Ambrose, the Louisiana (played gamely by Gold Coast, Australia) town in the most recent House of Wax, is also a fatal tourist trap, though the aim of our villains is primarily artistic rather than gustatory. Unlike Pleasant Valley, Ambrose seems to have frozen sometime in the 1960s: the movie theater perpetually shows 1962's What Ever Happened to Baby Jane?. There are anachronistic cars parked all over town, but I think we're supposed to understand that the vehicles belong to the crazed brothers' many victims.
In a more artsy and pretentious, if no less weird and disturbing, vein, Lars von Trier's 2005 Manderlay involves a Southern plantation that, somehow, has managed to keep the institution of slavery running for another 70 years.

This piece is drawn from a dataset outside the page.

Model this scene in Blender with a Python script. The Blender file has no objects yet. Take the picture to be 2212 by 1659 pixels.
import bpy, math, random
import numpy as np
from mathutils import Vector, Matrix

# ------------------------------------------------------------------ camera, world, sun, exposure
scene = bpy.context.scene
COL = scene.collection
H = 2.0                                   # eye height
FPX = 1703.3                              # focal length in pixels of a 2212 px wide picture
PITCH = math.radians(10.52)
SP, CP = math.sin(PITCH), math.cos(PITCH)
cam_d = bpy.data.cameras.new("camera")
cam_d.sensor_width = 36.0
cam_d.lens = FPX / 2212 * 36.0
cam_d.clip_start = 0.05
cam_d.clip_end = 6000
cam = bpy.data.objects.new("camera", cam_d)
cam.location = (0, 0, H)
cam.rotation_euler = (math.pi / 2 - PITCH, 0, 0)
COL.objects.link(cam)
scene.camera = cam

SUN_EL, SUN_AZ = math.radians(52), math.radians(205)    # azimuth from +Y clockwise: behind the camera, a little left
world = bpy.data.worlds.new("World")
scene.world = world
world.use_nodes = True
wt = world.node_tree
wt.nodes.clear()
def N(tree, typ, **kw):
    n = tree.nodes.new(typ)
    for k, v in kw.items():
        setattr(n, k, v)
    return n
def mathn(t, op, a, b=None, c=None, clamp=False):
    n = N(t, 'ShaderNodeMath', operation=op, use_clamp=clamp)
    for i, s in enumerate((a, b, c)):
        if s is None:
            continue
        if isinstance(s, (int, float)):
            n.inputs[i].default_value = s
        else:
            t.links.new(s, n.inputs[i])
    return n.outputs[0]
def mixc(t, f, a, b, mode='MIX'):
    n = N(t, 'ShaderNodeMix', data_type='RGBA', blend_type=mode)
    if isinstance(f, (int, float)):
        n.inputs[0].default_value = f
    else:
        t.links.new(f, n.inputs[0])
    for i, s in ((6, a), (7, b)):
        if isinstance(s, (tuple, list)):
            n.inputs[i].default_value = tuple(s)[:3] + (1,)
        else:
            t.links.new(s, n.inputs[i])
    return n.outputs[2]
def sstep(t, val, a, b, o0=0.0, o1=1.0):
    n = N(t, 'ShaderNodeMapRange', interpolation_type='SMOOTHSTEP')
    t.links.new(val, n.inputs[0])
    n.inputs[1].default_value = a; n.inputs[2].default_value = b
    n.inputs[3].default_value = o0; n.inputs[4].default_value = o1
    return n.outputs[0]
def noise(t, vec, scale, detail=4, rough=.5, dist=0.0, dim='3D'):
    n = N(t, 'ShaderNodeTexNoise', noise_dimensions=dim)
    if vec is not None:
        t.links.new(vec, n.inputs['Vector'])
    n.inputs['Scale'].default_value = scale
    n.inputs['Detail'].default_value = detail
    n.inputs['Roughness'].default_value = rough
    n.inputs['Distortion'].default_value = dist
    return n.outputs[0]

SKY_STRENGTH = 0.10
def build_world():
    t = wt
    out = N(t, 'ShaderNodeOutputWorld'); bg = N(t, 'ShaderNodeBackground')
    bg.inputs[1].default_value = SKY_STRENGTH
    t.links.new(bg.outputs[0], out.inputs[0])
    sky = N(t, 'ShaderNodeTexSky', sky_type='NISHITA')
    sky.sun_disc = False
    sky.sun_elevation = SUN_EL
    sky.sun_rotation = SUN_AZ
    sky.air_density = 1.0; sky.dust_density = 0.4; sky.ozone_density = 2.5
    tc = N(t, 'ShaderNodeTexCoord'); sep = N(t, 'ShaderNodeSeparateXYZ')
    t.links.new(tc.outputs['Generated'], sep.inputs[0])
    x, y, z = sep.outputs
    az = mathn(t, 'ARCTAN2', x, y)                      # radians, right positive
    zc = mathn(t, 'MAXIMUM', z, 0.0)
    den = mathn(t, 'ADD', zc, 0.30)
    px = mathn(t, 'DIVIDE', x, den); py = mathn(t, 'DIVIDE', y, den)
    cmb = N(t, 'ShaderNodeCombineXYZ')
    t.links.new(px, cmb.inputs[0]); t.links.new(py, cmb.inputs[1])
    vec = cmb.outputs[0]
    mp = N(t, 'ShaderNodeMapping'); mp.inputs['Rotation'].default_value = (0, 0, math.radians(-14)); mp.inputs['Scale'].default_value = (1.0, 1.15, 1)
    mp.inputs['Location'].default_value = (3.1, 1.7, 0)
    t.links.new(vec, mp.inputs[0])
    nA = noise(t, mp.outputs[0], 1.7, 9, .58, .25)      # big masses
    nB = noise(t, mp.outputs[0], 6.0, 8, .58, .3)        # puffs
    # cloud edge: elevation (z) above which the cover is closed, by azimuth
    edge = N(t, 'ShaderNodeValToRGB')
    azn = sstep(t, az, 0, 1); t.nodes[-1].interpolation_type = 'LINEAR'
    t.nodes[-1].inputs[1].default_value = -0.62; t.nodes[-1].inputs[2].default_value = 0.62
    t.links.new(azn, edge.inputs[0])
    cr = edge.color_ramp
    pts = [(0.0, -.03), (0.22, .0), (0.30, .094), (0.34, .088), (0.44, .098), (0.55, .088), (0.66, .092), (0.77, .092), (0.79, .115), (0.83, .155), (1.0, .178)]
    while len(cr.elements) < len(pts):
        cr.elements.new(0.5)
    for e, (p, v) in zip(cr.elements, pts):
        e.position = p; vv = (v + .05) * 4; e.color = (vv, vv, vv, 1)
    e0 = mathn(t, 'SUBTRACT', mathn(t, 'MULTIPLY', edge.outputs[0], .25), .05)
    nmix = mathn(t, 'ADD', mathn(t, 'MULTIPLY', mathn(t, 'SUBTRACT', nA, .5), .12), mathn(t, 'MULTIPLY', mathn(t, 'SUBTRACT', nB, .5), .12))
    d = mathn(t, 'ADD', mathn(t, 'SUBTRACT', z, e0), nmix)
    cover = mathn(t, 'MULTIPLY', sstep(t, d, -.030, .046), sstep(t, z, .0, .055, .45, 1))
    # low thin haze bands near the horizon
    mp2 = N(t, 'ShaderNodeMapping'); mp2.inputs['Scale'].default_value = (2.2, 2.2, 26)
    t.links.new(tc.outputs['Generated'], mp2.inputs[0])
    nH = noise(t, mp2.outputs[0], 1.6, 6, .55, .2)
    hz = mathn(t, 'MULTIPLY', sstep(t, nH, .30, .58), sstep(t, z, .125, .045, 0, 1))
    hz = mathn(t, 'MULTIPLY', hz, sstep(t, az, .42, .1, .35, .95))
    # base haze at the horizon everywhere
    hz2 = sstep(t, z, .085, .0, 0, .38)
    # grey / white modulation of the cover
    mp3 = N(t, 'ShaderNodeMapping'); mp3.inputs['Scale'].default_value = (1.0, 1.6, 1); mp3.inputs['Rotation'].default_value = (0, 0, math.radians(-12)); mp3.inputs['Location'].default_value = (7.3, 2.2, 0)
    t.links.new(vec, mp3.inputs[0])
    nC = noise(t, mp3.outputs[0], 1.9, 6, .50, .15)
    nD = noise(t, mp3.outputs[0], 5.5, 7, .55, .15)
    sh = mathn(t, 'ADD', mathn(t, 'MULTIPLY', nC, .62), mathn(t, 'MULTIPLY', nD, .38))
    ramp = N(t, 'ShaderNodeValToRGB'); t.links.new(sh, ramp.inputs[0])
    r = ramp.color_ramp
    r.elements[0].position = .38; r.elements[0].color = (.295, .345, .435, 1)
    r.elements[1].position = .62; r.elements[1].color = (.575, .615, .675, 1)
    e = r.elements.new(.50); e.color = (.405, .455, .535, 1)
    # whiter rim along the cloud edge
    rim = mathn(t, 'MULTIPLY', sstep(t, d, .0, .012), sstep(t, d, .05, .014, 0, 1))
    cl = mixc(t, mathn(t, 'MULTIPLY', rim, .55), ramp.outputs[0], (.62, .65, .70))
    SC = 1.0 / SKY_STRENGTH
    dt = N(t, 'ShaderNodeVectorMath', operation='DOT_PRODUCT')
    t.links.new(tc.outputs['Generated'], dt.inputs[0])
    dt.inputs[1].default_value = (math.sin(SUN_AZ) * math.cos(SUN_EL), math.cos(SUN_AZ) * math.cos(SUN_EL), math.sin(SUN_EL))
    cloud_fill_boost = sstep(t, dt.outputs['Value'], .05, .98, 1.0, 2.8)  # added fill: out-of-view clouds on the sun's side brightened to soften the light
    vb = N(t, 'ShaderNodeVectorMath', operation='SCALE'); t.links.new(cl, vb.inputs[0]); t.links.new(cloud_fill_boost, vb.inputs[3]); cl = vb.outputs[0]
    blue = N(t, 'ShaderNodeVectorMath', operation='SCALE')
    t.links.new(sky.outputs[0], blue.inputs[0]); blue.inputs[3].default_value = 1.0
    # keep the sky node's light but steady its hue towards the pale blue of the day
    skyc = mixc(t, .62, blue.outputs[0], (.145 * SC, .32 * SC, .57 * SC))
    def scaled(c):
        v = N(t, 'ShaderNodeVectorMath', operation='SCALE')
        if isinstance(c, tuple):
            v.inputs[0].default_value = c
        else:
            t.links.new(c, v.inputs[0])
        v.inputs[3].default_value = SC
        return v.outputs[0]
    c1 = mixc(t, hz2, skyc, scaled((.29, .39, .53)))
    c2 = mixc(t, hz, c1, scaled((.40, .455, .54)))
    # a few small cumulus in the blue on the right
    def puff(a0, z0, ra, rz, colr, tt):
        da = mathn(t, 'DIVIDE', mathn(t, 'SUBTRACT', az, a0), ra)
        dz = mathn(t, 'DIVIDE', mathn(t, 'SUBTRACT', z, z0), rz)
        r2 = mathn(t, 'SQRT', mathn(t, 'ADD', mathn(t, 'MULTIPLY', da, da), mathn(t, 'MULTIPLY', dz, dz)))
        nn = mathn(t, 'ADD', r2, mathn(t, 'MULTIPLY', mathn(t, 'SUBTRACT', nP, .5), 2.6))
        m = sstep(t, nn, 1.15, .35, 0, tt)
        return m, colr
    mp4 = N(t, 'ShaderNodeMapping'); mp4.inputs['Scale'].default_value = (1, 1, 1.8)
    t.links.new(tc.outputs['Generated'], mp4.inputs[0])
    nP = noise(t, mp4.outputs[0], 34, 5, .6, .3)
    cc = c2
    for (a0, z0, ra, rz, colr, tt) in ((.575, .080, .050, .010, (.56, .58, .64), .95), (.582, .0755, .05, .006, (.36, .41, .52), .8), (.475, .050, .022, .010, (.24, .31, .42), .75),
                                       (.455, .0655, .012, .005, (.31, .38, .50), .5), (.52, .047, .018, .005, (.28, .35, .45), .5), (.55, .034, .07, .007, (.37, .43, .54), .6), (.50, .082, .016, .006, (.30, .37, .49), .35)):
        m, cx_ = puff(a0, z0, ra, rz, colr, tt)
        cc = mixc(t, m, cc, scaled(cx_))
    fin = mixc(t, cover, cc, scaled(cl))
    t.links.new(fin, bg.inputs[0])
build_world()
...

Interestingly, the fictional time capsule towns of the South are not always presented as horrific death traps or politically incorrect backwaters. Tim Burton's 2003 Big Fish features Specter, a fictional Alabama town that is stuck eternally in an idealized and perfect 30's/40's To Kill a Mockingbird era of the South.
I'm not quite sure why the South seems like such rich soil for time capsule towns. I would say that it has to do with the South's constant mythologizing of its own past, but the fact that, of the four movies mentioned, none of the directors is a Southerner (a Pennsylvanian, a Californian, and two Europeans) suggests it is not a regionally specific quirk. Perhaps it is a reflection of the economic status of the South – after more than a century of New South boosterism, the landscape of rural Dixie is still dotted with Depression era structures, Eisenhower era vehicles, and, unfortunately, the occasional Jefferson Davis era mentality. Again, though, the fact that at least on of these films was shot in Australia, on a set more influenced by urban art deco design, suggests it's got little to do with actual conditions in the South.
I don't have any real conclusions here. Just an observation on something I find curious.